Tips and tricks I learned while watching the Hibdons translated very well to my own bass fishing. They were masters of sight-fishing and other proven tactics, but they also were at the forefront of innovation in numerous areas, including light-line finesse fishing.

Dion Hibdon, who won the 1997 Bassmaster Classic on Lay Lake in Alabama, was a wizard at skipping jigs under boat docks to reach bass that rarely saw anglers’ lures. His skill in skipping jigs to the darkest corners was exceeded only by his utmost confidence that big bass were hiding in them.

I spent eight hours on a hot Alabama summer day watching Dion Hibdon skip jigs. The results were obvious, and soon dock-skipping became one of my favorite tactics at Chautauqua, Milton and other local lakes.

Dion Hibdon also is credited with inventing the iconic Guido Bug crawfish lure as a school science project. He poured prototypes in a mold he created from a real crawfish, and Guido Hibdon won the 1988 Bassmaster Classic on the James River in Virginia by pitching Texas-rigged Guido Bugs to cypress trees and other hard cover. Many soft-plastic lure makers soon came out with their own versions of life-like crawfish lures, but the Guido Bug set the standard.

I drew out as Guido Hibdon’s observer one day during the 1988 Classic and watched in awe as he caught bass after bass from gnarly thick cover in a creek off the Appomattox River near its confluence with the James.
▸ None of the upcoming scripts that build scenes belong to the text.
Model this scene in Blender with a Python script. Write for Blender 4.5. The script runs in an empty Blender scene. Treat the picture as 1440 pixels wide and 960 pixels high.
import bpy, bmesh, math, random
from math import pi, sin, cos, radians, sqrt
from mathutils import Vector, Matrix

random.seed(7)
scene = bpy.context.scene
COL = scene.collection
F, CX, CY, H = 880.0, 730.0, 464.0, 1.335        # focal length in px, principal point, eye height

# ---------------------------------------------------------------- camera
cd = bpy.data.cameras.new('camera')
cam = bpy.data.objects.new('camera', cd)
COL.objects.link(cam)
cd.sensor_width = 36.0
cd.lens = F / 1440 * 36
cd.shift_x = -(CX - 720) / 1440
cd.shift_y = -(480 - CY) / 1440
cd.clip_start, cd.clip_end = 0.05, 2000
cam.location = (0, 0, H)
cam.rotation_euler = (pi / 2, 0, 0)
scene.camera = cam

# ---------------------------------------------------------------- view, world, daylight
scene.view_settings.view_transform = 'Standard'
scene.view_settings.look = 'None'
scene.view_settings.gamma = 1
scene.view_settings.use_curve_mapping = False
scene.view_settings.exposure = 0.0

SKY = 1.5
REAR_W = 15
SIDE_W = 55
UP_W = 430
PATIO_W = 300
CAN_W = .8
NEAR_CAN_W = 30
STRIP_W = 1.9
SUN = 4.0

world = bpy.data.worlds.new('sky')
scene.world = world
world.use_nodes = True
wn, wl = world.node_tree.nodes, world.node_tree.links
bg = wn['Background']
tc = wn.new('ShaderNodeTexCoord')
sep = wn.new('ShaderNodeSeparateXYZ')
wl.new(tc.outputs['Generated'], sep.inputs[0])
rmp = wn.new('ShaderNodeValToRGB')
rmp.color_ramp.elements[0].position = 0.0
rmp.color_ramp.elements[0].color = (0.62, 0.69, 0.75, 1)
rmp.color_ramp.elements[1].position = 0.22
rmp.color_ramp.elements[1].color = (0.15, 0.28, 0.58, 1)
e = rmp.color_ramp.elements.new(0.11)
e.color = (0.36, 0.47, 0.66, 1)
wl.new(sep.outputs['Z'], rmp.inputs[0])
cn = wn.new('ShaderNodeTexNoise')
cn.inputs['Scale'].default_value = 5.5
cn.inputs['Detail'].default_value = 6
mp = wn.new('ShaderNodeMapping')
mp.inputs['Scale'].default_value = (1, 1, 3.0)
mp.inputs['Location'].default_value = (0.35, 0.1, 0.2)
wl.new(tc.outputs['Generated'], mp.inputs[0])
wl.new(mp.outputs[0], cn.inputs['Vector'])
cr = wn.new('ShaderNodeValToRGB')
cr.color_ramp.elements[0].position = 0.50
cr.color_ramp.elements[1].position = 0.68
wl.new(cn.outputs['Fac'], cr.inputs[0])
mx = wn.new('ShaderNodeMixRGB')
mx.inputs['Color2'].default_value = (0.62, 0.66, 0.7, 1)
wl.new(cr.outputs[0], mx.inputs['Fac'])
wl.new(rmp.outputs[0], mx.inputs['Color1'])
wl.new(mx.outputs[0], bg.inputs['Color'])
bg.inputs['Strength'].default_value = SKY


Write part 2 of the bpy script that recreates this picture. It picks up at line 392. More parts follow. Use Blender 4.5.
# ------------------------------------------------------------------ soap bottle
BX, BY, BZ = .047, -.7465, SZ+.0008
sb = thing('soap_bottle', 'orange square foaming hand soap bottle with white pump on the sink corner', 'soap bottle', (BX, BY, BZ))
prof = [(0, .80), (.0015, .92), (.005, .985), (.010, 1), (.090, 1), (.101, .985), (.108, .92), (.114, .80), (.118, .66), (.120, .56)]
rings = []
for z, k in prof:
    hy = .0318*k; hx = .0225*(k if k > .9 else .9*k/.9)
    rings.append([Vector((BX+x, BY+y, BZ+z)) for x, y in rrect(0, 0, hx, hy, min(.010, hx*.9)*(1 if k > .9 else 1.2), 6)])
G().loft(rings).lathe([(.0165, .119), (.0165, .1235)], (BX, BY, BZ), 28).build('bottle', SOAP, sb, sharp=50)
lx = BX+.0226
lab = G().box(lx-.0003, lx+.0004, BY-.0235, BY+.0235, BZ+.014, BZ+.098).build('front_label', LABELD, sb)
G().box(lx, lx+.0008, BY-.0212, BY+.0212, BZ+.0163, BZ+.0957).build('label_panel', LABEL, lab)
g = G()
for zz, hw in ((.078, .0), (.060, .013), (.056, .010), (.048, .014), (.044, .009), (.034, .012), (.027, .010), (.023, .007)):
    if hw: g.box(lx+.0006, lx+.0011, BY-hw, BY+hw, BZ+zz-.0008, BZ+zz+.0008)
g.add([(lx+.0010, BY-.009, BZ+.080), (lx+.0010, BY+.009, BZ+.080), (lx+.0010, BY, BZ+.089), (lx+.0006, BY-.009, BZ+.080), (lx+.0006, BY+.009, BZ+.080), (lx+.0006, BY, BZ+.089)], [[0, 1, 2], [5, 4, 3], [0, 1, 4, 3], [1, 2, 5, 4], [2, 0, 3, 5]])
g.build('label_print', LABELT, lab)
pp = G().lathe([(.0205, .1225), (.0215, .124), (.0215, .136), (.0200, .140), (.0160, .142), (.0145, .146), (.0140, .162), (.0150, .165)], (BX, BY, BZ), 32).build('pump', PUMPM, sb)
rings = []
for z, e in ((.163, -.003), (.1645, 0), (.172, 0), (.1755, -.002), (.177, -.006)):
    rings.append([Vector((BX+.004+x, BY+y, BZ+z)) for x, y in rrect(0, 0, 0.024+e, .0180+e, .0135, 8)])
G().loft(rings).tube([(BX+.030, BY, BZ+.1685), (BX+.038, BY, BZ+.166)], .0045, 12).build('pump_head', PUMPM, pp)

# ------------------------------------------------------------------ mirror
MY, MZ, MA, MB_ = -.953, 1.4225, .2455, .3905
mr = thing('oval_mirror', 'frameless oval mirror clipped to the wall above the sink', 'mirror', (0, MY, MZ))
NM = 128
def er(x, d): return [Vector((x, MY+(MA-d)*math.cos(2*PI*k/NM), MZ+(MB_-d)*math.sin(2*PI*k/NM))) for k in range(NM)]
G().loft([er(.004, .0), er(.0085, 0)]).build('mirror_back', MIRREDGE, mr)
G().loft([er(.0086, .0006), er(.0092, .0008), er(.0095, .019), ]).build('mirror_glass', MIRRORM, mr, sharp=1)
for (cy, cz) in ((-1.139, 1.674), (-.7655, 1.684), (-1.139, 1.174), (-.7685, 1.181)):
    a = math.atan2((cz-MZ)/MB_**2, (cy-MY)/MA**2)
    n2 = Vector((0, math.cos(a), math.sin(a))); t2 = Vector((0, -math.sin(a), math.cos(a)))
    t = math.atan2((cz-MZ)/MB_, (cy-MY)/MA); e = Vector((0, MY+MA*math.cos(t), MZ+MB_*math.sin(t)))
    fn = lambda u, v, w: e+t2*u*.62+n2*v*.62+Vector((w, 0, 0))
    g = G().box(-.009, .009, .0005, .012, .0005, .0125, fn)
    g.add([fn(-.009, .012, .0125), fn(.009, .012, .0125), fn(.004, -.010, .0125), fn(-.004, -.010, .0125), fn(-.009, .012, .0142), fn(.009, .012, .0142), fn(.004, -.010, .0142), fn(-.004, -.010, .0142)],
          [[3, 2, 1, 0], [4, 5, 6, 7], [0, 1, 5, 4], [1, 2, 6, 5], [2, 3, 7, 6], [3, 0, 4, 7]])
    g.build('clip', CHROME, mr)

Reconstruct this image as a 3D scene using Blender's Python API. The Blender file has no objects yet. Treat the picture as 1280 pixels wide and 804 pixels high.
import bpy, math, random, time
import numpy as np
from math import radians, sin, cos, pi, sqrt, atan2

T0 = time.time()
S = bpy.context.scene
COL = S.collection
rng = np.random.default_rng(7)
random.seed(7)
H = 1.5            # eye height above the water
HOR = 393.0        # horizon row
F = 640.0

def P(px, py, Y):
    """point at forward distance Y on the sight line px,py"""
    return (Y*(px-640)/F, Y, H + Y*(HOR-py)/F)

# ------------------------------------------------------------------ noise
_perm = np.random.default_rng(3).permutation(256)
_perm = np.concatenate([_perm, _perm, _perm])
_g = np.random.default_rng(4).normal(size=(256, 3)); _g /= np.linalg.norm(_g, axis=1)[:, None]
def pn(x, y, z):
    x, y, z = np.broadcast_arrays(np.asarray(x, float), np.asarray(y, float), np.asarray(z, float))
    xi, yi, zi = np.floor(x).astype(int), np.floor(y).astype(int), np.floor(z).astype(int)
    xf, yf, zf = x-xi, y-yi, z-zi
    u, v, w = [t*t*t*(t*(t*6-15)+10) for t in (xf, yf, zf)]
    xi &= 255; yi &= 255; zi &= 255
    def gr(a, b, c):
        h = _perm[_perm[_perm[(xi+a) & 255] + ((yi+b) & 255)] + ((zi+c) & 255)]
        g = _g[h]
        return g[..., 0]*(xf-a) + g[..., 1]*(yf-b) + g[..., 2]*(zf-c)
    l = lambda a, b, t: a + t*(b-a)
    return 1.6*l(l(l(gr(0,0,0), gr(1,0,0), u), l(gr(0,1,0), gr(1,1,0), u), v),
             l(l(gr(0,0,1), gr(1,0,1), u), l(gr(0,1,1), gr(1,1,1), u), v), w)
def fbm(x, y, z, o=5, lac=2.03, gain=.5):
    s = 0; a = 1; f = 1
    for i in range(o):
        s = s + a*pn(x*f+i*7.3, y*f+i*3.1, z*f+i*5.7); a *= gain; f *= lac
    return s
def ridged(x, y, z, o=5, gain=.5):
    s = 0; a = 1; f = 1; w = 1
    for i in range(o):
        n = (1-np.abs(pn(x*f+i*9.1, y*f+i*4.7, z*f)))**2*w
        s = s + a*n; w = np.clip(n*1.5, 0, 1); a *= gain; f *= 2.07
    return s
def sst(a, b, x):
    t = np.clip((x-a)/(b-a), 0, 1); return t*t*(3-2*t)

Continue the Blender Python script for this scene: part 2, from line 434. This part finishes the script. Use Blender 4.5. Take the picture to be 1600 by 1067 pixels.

His skill was impressive.

Back home in Ohio, I adopted Guido Hibdon’s pitching and flipping techniques to pluck largemouths from the willows, buckbrush and hardwood tree trunks at Mosquito and Pymatuning lakes.

In 1987, I was Guido Hibdon’s partner for a practice day at the Bassmaster Classic on Chickamauga Lake near Chattanooga, Tenn. After an hour or two of working shoreline cover with baitcasting rods and reels, he switched gears and pulled out a spinning rod, tied on a Gitzit tube jig and began catching bass from the milfoil patches on mainlake flats. I learned Guido Hibdon had been pioneering Gitzit fishing for years on his Lake of the Ozarks home water in Missouri.

Tubes soon became enormously popular as flipping and pitching baits. I caught hundreds of bass at Berlin, Shenango, West Branch and Mosquito on Texas-rigged tubes and joined the growing corps of smallmouth bass anglers who dragged Gitzit-size tubes across the humps and dropoffs out on Lake Erie from Ashtabula to Buffalo.

Guido Hibdon, who passed away in 2018 at age 71, was inducted into the national Bass Fishing Hall of Fame in 2002. Dion Hibdon certainly deserves to join his father in the hall. His sons Payden and Lawson are carrying on the family’s bass fishing heritage in professional tournaments around the U.S.

I am thankful that I was fortunate to have had a front row seat to see Dion’s and Guido’s enormous talents on full display. What I learned from them still forms the foundation for much of the fishing fun I enjoy to this day.